Making Education Relevant is the topic for the next debate in the Cisco-Promethean Education Fast Forward series. Having steered two children through 16 years of the US education system, I can tell you that THAT particular topic sparked a raging debate over the dinner table every night.  It went something like this: “Mom, why do I need to learn quadratic equations?” Or, the ever present simple“Why?”. While I am delighted to hear that academics and practitioners continue to debate education’s relevancy, I can tell you that, as a young mother, I wished someone had armed me with better answers than, “Because you have to.”
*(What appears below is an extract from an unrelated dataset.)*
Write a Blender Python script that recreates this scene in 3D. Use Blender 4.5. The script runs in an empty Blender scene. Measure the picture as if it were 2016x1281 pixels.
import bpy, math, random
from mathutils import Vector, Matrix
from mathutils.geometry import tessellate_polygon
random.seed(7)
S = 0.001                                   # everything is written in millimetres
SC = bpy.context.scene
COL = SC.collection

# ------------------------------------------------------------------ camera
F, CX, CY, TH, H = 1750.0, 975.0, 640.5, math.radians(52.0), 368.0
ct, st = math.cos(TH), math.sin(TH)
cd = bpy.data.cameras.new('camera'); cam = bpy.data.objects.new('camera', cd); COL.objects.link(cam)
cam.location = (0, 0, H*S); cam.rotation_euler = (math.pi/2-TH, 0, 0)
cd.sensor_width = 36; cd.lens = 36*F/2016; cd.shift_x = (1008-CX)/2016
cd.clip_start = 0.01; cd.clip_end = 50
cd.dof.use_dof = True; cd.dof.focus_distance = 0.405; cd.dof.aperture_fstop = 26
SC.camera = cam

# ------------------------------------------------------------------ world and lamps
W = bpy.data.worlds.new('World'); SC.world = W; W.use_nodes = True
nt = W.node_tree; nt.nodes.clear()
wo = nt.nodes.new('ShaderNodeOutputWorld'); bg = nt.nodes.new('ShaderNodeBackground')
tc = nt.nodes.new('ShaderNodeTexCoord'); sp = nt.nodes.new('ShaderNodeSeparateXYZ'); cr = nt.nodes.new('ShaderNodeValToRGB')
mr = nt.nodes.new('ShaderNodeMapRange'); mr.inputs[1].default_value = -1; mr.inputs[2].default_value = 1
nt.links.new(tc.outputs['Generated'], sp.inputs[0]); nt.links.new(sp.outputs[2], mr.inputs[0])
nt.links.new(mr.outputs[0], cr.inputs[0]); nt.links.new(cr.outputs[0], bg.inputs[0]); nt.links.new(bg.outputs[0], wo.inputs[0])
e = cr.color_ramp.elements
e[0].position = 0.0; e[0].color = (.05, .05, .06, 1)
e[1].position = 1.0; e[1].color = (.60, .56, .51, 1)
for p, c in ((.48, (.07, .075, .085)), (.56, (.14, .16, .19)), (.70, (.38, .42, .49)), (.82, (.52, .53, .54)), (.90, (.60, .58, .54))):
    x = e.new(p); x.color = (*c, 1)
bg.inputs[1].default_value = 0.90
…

In my last posting, I talked about the jobs vs. skills dilemma. This is a direct corollary to “making education relevant.” Some insist that the emphasis on job-related skills has more to do with young adults entering the workforce. But I argue that making the connections between education and work- during the early years—when a young mind is forming—is essential. It is proven that neurological pathways in the brain become hardwired when the brain understands the connection between events. In many education systems, we pour knowledge into the brain and hope that life will expose the child, in one way or another, to how they can use that information.

On the horizon lies a new generation of teaching professionals and administrators who are savvy to new ways of engaging the young mind. Organizations like Teach for America and Teach for All, along with many progressive principals and head masters, understand intuitively the importance of connecting learning to the real world. We need to make these connections explicit for adolescents.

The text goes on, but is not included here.